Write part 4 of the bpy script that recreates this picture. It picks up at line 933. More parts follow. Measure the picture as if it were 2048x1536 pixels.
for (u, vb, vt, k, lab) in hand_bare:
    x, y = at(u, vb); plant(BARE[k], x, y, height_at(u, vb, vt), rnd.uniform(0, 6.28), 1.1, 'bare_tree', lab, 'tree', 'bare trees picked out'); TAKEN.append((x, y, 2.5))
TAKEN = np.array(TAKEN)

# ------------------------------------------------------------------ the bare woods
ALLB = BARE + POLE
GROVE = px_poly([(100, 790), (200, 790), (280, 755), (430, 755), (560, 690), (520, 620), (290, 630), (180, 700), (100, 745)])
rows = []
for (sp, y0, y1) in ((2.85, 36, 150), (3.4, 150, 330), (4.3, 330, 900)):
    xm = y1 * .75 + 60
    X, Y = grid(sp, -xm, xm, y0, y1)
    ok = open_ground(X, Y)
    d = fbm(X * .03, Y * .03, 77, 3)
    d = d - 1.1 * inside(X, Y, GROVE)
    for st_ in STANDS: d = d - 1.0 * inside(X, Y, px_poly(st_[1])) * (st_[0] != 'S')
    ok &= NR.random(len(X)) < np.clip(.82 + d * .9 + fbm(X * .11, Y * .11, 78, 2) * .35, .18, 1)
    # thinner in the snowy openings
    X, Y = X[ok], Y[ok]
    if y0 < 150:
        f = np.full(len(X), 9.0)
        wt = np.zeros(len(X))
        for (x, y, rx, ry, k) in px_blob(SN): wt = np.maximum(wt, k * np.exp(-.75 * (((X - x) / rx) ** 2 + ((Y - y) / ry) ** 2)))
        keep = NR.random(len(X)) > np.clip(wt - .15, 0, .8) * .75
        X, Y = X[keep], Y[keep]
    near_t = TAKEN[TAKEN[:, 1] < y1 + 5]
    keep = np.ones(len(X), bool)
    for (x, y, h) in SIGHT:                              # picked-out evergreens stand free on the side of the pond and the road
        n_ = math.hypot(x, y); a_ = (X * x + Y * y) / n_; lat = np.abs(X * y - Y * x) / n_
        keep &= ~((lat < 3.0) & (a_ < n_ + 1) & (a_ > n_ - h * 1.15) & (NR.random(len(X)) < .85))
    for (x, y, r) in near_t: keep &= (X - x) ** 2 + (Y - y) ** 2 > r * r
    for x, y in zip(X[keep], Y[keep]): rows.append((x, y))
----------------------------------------
Exercise: Output the data above exactly, please, line for line.

Task response:
Write part 4 of the bpy script that recreates this picture. It picks up at line 933. More parts follow. Measure the picture as if it were 2048x1536 pixels.
for (u, vb, vt, k, lab) in hand_bare:
    x, y = at(u, vb); plant(BARE[k], x, y, height_at(u, vb, vt), rnd.uniform(0, 6.28), 1.1, 'bare_tree', lab, 'tree', 'bare trees picked out'); TAKEN.append((x, y, 2.5))
TAKEN = np.array(TAKEN)

# ------------------------------------------------------------------ the bare woods
ALLB = BARE + POLE
GROVE = px_poly([(100, 790), (200, 790), (280, 755), (430, 755), (560, 690), (520, 620), (290, 630), (180, 700), (100, 745)])
rows = []
for (sp, y0, y1) in ((2.85, 36, 150), (3.4, 150, 330), (4.3, 330, 900)):
    xm = y1 * .75 + 60
    X, Y = grid(sp, -xm, xm, y0, y1)
    ok = open_ground(X, Y)
    d = fbm(X * .03, Y * .03, 77, 3)
    d = d - 1.1 * inside(X, Y, GROVE)
    for st_ in STANDS: d = d - 1.0 * inside(X, Y, px_poly(st_[1])) * (st_[0] != 'S')
    ok &= NR.random(len(X)) < np.clip(.82 + d * .9 + fbm(X * .11, Y * .11, 78, 2) * .35, .18, 1)
    # thinner in the snowy openings
    X, Y = X[ok], Y[ok]
    if y0 < 150:
        f = np.full(len(X), 9.0)
        wt = np.zeros(len(X))
        for (x, y, rx, ry, k) in px_blob(SN): wt = np.maximum(wt, k * np.exp(-.75 * (((X - x) / rx) ** 2 + ((Y - y) / ry) ** 2)))
        keep = NR.random(len(X)) > np.clip(wt - .15, 0, .8) * .75
        X, Y = X[keep], Y[keep]
    near_t = TAKEN[TAKEN[:, 1] < y1 + 5]
    keep = np.ones(len(X), bool)
    for (x, y, h) in SIGHT:                              # picked-out evergreens stand free on the side of the pond and the road
        n_ = math.hypot(x, y); a_ = (X * x + Y * y) / n_; lat = np.abs(X * y - Y * x) / n_
        keep &= ~((lat < 3.0) & (a_ < n_ + 1) & (a_ > n_ - h * 1.15) & (NR.random(len(X)) < .85))
    for (x, y, r) in near_t: keep &= (X - x) ** 2 + (Y - y) ** 2 > r * r
    for x, y in zip(X[keep], Y[keep]): rows.append((x, y))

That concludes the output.